Dans les assemblées féministes, l’affirmation d’une autre justice se construit. Nous parlons de « justice de genre » car la justice actuelle fonctionne sur un genre de la justice : sous une apparente neutralité, elle est empreinte de tout un ensemble de préjugés. Ceci explique, par exemple, que toutes les plaintes pour violences sexuelles ne sont pas traitées ou, à l’inverse, les jugements de garde d’enfants rendus largement en faveur des femmes en cas de séparation. Mais la notion de « justice de genre » doit aussi s’entendre d’un point de vue transnational. Non seulement, le peuple n’est plus le monopole des hommes mais la justice sociale qui le sous-tendait, et qui s’organisait selon la redistribution des richesses, ne peut plus occulter les redistributions genrées. Libérer l’avenir passe par une critique du droit tel qu’il est pratiqué dans les différentes cours de justice du monde. Dans le cas de l’ex-Yougoslavie, les femmes ont estimé que le Tribunal international de La Haye ne leur avait pas rendu justice car il a considéré les crimes de guerre commis sur les femmes – viols, assassinats – comme étant des crimes au même titre que les autres. D’une certaine manière, il les a étouffées. Or, quand les femmes en appellent à une justice de genre, elles ne sont plus seulement des victimes mais revendiquent une puissance, une place qui doit leur être reconnue.
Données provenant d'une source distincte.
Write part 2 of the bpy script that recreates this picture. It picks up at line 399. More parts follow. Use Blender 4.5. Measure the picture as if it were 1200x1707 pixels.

À quoi correspondent la défection, la prise de parole et la loyauté que vous évoquez ?

Nous avons essayé de faire un état des lieux des configurations féministes autour de ces trois grandes références basées sur le livre de l’économiste Albert Hirschmann, Défection et prise de parole. Pour exprimer leur mécontentement et interrompre la conduite de loyauté, synonyme de soumission, les groupes publics ont le choix entre la défection hors de l’institution (exit) et la prise de parole à l’intérieur de l’institution (voice). Longtemps, les femmes ont été loyales envers les hommes. Le féminisme de l’exit nous est apparu comme une manière de prendre la voix. Que se dit-il dans un mouvement tel que #MeToo ? Nous observons que les voix qui s’assemblent et forment un peuple affirment de nouvelles manières d’exister qui subvertissent les anciennes loyautés. Ce raisonnement s’applique à toutes les minorités dominées. Nous parlons d’un peuple de « femmes+ » car les homosexuels, les lesbiennes, les intersexes, les trans font advenir d’autres formes de vie, pas forcément binaires. Ils font vaciller la cage en changeant de cage, ce qui la vulnérabilise.

Certains jugent ces mouvements excessifs, pour ne pas dire extrêmes…

Nous avons beaucoup réfléchi à cette question, étant qui plus est femme et homme. Le but n’est pas de faire sécession mais de créer les conditions d’une vie commune entre hommes et femmes.

Nous avons montré que la séparation, le fait de claquer la porte pour se constituer comme groupe de prise de parole et construire une puissance féministe, représente parfois la condition sine qua non pour revenir vers la société. Ces mouvements font peur aux pouvoirs qui n’ont aucun intérêt à la remise en question de ces formes de vie extrêmement stéréotypées. Plus nous sommes dans la possibilité de vies multiples, plus la réaction réactionnaire risque de s’organiser.